## [What is required]
Retype the whole listing verbatim and keep the pictures out of it.

## [Data]
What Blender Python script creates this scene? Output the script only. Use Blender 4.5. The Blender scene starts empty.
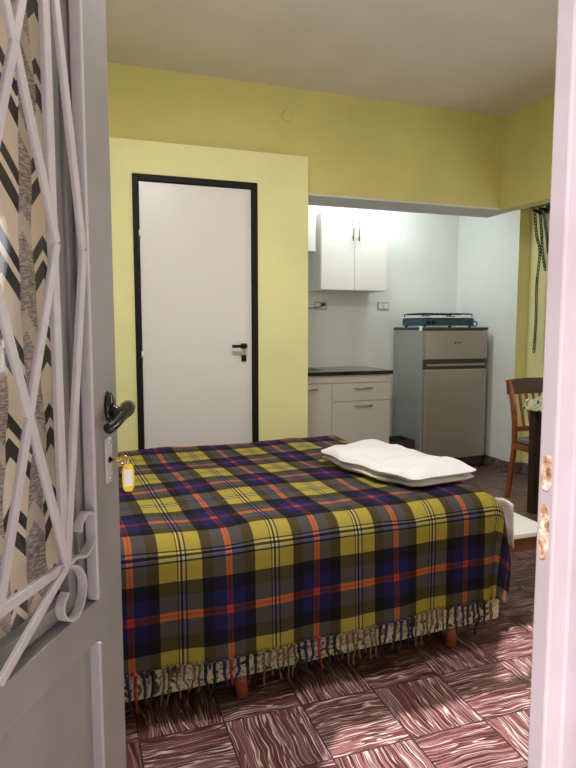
import bpy, bmesh, math, random
from mathutils import Vector, Matrix, noise as mnoise
from math import sin, cos, pi, radians as rad, hypot, atan2

random.seed(7)
S = bpy.context.scene
COL = S.collection

# ------------------------------------------------------------------ camera
cam_d = bpy.data.cameras.new('camera')
cam_d.sensor_fit = 'HORIZONTAL'
cam_d.sensor_width = 36.0
cam_d.lens = 37.5
cam_d.clip_start = 0.02
cam = bpy.data.objects.new('camera', cam_d)
cam.location = (0, 0, 1.25)
cam.rotation_euler = (rad(90 - 5.427), 0, rad(-19.2))
COL.objects.link(cam)
S.camera = cam

# ------------------------------------------------------------------ colour management, world, lights
S.view_settings.view_transform = 'Standard'
S.view_settings.look = 'None'
S.view_settings.gamma = 1
S.view_settings.use_curve_mapping = False
S.view_settings.exposure = 0.1

W = bpy.data.worlds.new('sky')
S.world = W
W.use_nodes = True
bg = W.node_tree.nodes['Background']
bg.inputs['Color'].default_value = (0.86, 0.90, 1.0, 1)
bg.inputs['Strength'].default_value = 0.45


def light(name, kind, loc, energy, color=(1, 1, 1), **kw):
    d = bpy.data.lights.new(name, kind)
    d.energy = energy
    d.color = color
    for k, v in kw.items():
        if k not in ('rot', 'aim'):
            setattr(d, k, v)
    o = bpy.data.objects.new(name, d)
    o.location = loc
    if 'aim' in kw:
        o.rotation_euler = Vector(kw['aim']).to_track_quat('-Z', 'Y').to_euler()
    COL.objects.link(o)
    return o


light('sun', 'SUN', (-3, -3, 6), 8.5, (1.0, 0.94, 0.92), angle=rad(0.8), aim=(0.46, 0.50, -1))
light('ceiling_light', 'AREA', (0.55, 1.75, 2.66), 30, (1.0, 0.97, 0.94), shape='DISK', size=0.34, aim=(0, 0, -1))
light('ceiling_lamp_glow', 'POINT', (0.55, 1.75, 2.56), 18, (1.0, 0.97, 0.94), shadow_soft_size=0.09)
light('kitchen_tube_light', 'AREA', (2.30, 4.34, 2.50), 13, (0.90, 0.97, 1.0), shape='RECTANGLE', size=1.1, size_y=0.07, aim=(0, 0.45, -1))
light('added_side_fill', 'AREA', (3.50, 2.15, 1.45), 12, (0.95, 0.97, 1.0), shape='RECTANGLE', size=1.0, size_y=1.2, aim=(-1, 0, -0.15))  # added fill light from the right, brightens the bench and nearby floor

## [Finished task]
What Blender Python script creates this scene? Output the script only. Use Blender 4.5. The Blender scene starts empty.
import bpy, bmesh, math, random
from mathutils import Vector, Matrix, noise as mnoise
from math import sin, cos, pi, radians as rad, hypot, atan2

random.seed(7)
S = bpy.context.scene
COL = S.collection

# ------------------------------------------------------------------ camera
cam_d = bpy.data.cameras.new('camera')
cam_d.sensor_fit = 'HORIZONTAL'
cam_d.sensor_width = 36.0
cam_d.lens = 37.5
cam_d.clip_start = 0.02
cam = bpy.data.objects.new('camera', cam_d)
cam.location = (0, 0, 1.25)
cam.rotation_euler = (rad(90 - 5.427), 0, rad(-19.2))
COL.objects.link(cam)
S.camera = cam

# ------------------------------------------------------------------ colour management, world, lights
S.view_settings.view_transform = 'Standard'
S.view_settings.look = 'None'
S.view_settings.gamma = 1
S.view_settings.use_curve_mapping = False
S.view_settings.exposure = 0.1

W = bpy.data.worlds.new('sky')
S.world = W
W.use_nodes = True
bg = W.node_tree.nodes['Background']
bg.inputs['Color'].default_value = (0.86, 0.90, 1.0, 1)
bg.inputs['Strength'].default_value = 0.45


def light(name, kind, loc, energy, color=(1, 1, 1), **kw):
    d = bpy.data.lights.new(name, kind)
    d.energy = energy
    d.color = color
    for k, v in kw.items():
        if k not in ('rot', 'aim'):
            setattr(d, k, v)
    o = bpy.data.objects.new(name, d)
    o.location = loc
    if 'aim' in kw:
        o.rotation_euler = Vector(kw['aim']).to_track_quat('-Z', 'Y').to_euler()
    COL.objects.link(o)
    return o


light('sun', 'SUN', (-3, -3, 6), 8.5, (1.0, 0.94, 0.92), angle=rad(0.8), aim=(0.46, 0.50, -1))
light('ceiling_light', 'AREA', (0.55, 1.75, 2.66), 30, (1.0, 0.97, 0.94), shape='DISK', size=0.34, aim=(0, 0, -1))
light('ceiling_lamp_glow', 'POINT', (0.55, 1.75, 2.56), 18, (1.0, 0.97, 0.94), shadow_soft_size=0.09)
light('kitchen_tube_light', 'AREA', (2.30, 4.34, 2.50), 13, (0.90, 0.97, 1.0), shape='RECTANGLE', size=1.1, size_y=0.07, aim=(0, 0.45, -1))
light('added_side_fill', 'AREA', (3.50, 2.15, 1.45), 12, (0.95, 0.97, 1.0), shape='RECTANGLE', size=1.0, size_y=1.2, aim=(-1, 0, -0.15))  # added fill light from the right, brightens the bench and nearby floor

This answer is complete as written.